There exists serious concern regarding the use of a text top-level type for N3. See the recent discussion on www-rdf-comments. Garret Eric Prud'hommeaux wrote:
Hi all, there are a couple languages that have been used for a while, turtle and n3, and I am trying work out the right media types to register for them.
== Cast of Characters ╔══════════╦══════════════════════════════╦══════════════════════╗ ║ name ║ role ║ current media type ║ ╠══════════╤══════════════════════════════╤══════════════════════╣ ║ RDF │ data model │ N/A ║ ╟──────────┼──────────────────────────────┼──────────────────────╢ ║ RDFXML │ XML serialization of RDF │ application/rdf+xml ║ ╟──────────┼──────────────────────────────┼──────────────────────╢ ║ ntriples │ simple serialization of RDF │ text/plain ║ ╟──────────┼──────────────────────────────┼──────────────────────╢ ║ turtle │ textual serialization of RDF │ application/x+turtle ║ ╟──────────┼──────────────────────────────┼──────────────────────╢ ║ n3 │ extension¹of turtle language │ text/rdf+n3 (not ║ ║ │ expressing a superset of RDF │ registered) ║ ╚══════════╧══════════════════════════════╧══════════════════════╝
¹ The origins of turtle and n3 are complicated, but this is the most practical model for media type consideration.
These languages will be published under http://www.w3.org/TR/ (which implies certain persistance and update policy) as soon as I work out what to include in the media type registration. In the mean time, see http://www.dajobe.org/2004/01/turtle/#sec-mime http://www.w3.org/DesignIssues/Notation3
Neither the turtle nor n3 media types are registered. I seek advice from the community on exactly how to register them, as I will have to beat out some sort of consensus in order to register them.
== Issues • subsumption relationshop — n3 subsumes turtle in both data model and grammar. To that end, text/n3; and text/n3; profile=turtle have been suggested. Another suggestion has been text/rdf+n3 and text/rdf+turtle , in somewhat the spirit of XML (where the +xml indecates the that it's the XML encoding of the preceding datatype).
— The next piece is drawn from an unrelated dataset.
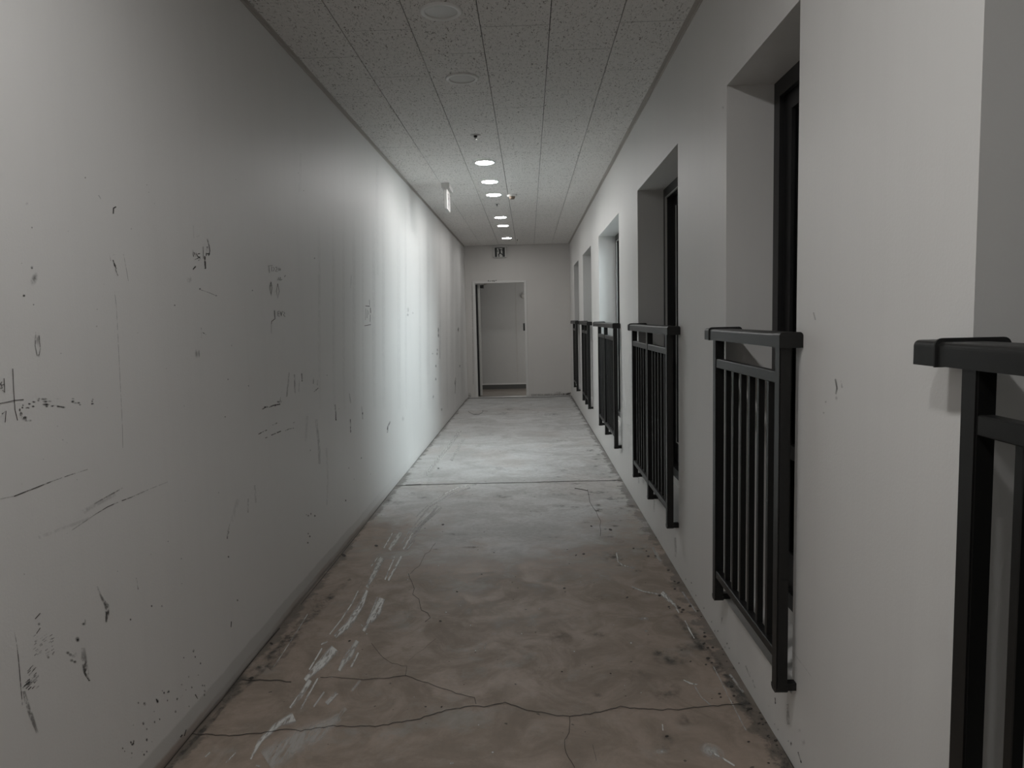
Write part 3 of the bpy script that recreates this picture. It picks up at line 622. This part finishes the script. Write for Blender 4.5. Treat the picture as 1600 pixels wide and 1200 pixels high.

• subtree — turtle and n3 are certainly more human-readable than ntriples (as they are basically extensions of ntriples, with namespace prefixes and abbreviations for some atoms). The default character encoding of iso-8859-1 is certainly outdated, and doesn't make sense for any of these languages. Garret Wilson (Cc'd) raised the question of whether a text/ registration may force the charset to be, say, utf-8². Both n3 and turtle, as well as related langs like SPARQL, are explcitly utf-8. Can the registration include text like "The encoding is always UTF-8"? Would that mean that the media type would not need a constant charset parameter?
² http://lists.w3.org/Archives/Public/www-rdf-comments/2007OctDec/0017
== Strawman Let me propose: n3: text/rdf+n3 turtle: text/rdf+turtle with [[ Encoding considerations: The encoding is always UTF-8 ]] and the expectation that [[ Content-type: text/rdf+n3 ]] (or +turtle) fully specifies the media type and the character encoding.
A plea to all: bear in mind that this consensus bit is a hard job, and that the world will be much better off if we can reach a timely compromise. We've suffered for five years without these media types so let's keep our mission reallistic.